Required task:
Set the lines down again exactly, first line through the line that contains "COL = scene.collection", with no pictures.
>> BEGIN Data provided
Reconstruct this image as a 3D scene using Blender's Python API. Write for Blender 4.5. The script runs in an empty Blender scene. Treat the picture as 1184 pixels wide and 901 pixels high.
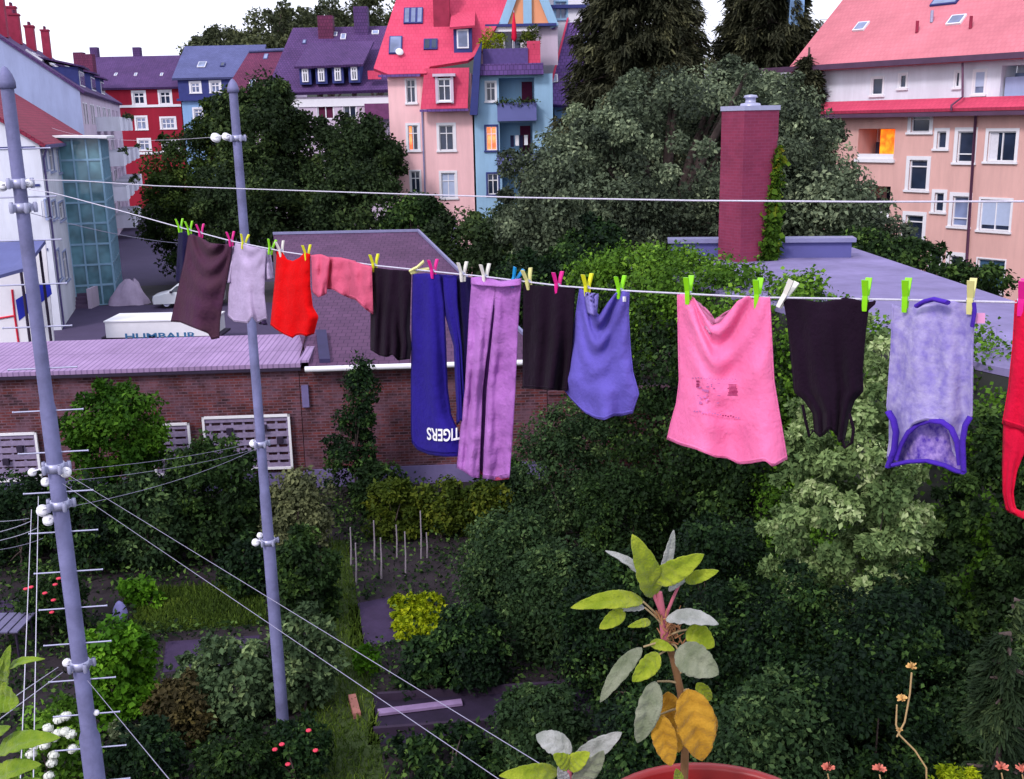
import bpy, math, random
import numpy as np
from mathutils import Vector, Matrix
rng = np.random.default_rng(11); random.seed(11)
PI = math.pi
rad = math.radians
scene = bpy.context.scene
COL = scene.collection

# ------------------------------------------------------------------ camera geometry
W, H, F = 1184.0, 901.0, 1251.0
PITCH, ROLL = rad(13.9), rad(1.17)
CAM = Vector((0, 0, 10.5))
FW = Vector((0, math.cos(PITCH), -math.sin(PITCH)))
_R0, _U0 = Vector((1, 0, 0)), Vector((0, math.sin(PITCH), math.cos(PITCH)))
CR = _R0*math.cos(ROLL) - _U0*math.sin(ROLL)
CU = _R0*math.sin(ROLL) + _U0*math.cos(ROLL)
def ray(x, y): return FW + CR*((x-W/2)/F) + CU*((H/2-y)/F)
def aY(x, y, Y):
    d = ray(x, y); return CAM + d*(Y/d.y)
def aZ(x, y, z=0.0):
    d = ray(x, y); return CAM + d*((z-CAM.z)/d.z)
def aP(x, y, P, n):
    d = ray(x, y); return CAM + d*(n.dot(P-CAM)/n.dot(d))
def depth(P): return (P-CAM).dot(FW)

# ------------------------------------------------------------------ materials
def lin(c):
    c = c/255.0
    return c/12.92 if c <= 0.04045 else ((c+0.055)/1.055)**2.4
def K(r, g, b, k=0.75): return (lin(r)*k, lin(g)*k, lin(b)*k)
MATS = {}
def _new(name):
    m = bpy.data.materials.new(name); m.use_nodes = True
    nt = m.node_tree; b = nt.nodes['Principled BSDF']
    return m, nt, b
def _ramp(nt, fac, stops):
    r = nt.nodes.new('ShaderNodeValToRGB')
    while len(r.color_ramp.elements) < len(stops): r.color_ramp.elements.new(0.5)
    for e, (p, c) in zip(r.color_ramp.elements, stops):
        e.position = p; e.color = (*[min(1, max(0, x)) for x in c], 1)
    nt.links.new(fac, r.inputs[0]); return r.outputs[0]
def _noise(nt, vec, scale, detail=4, rough=0.6):
    n = nt.nodes.new('ShaderNodeTexNoise'); n.inputs['Scale'].default_value = scale
    n.inputs['Detail'].default_value = detail; n.inputs['Roughness'].default_value = rough
    if vec is not None: nt.links.new(vec, n.inputs['Vector'])
    return n
def _coord(nt, which='Object'):
    return nt.nodes.new('ShaderNodeTexCoord').outputs[which]
def _bump(nt, b, h, strength, dist=0.02):
    n = nt.nodes.new('ShaderNodeBump'); n.inputs['Strength'].default_value = strength
    n.inputs['Distance'].default_value = dist
    nt.links.new(h, n.inputs['Height']); nt.links.new(n.outputs[0], b.inputs['Normal'])
def sc(c, k): return tuple(x*k for x in c)
def mat(name, col, rough=0.75, *a, streak=0.0, **k):
    m = MATS.get(name) or _mat(name, col, rough, *a, **k)
    if streak and 'streaked' not in m:
        m['streaked'] = 1; nt = m.node_tree; b = nt.nodes['Principled BSDF']; src = b.inputs['Base Color'].links[0].from_socket
        mp = nt.nodes.new('ShaderNodeMapping'); mp.inputs['Scale'].default_value = (.9, .9, .12); nt.links.new(_coord(nt), mp.inputs['Vector'])
        n = _noise(nt, mp.outputs[0], 1.3, 6, .7); f = _ramp(nt, n.outputs[0], [(.38, (1-streak,)*3), (.6, (1.02,)*3)])
        mx = nt.nodes.new('ShaderNodeMix'); mx.data_type = 'RGBA'; mx.blend_type = 'MULTIPLY'; mx.inputs['Factor'].default_value = 1
        nt.links.new(src, mx.inputs['A']); nt.links.new(f, mx.inputs['B']); nt.links.new(mx.outputs['Result'], b.inputs['Base Color'])
    return m
def _mat(name, col, rough=0.75, var=0.15, scale=2.0, bump=0.0, bscale=30.0, spec=0.25, metal=0.0, col2=None, sheen=0.0, bdist=0.02):
    if name in MATS: return MATS[name]
    m, nt, b = _new(name)
    v = _coord(nt)
    n = _noise(nt, v, scale, 6, 0.65)
    c2 = col2 if col2 is not None else col
    nt.links.new(_ramp(nt, n.outputs[0], [(0.3, sc(col, 1-var)), (0.7, sc(c2, 1+var))]), b.inputs['Base Color'])
    b.inputs['Roughness'].default_value = rough
    b.inputs['Specular IOR Level'].default_value = spec
    b.inputs['Metallic'].default_value = metal
    if bump:
        _bump(nt, b, _noise(nt, v, bscale, 4).outputs[0], bump, bdist)
    MATS[name] = m; return m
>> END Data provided
Solution for this problem:
Reconstruct this image as a 3D scene using Blender's Python API. Write for Blender 4.5. The script runs in an empty Blender scene. Treat the picture as 1184 pixels wide and 901 pixels high.
import bpy, math, random
import numpy as np
from mathutils import Vector, Matrix
rng = np.random.default_rng(11); random.seed(11)
PI = math.pi
rad = math.radians
scene = bpy.context.scene
COL = scene.collection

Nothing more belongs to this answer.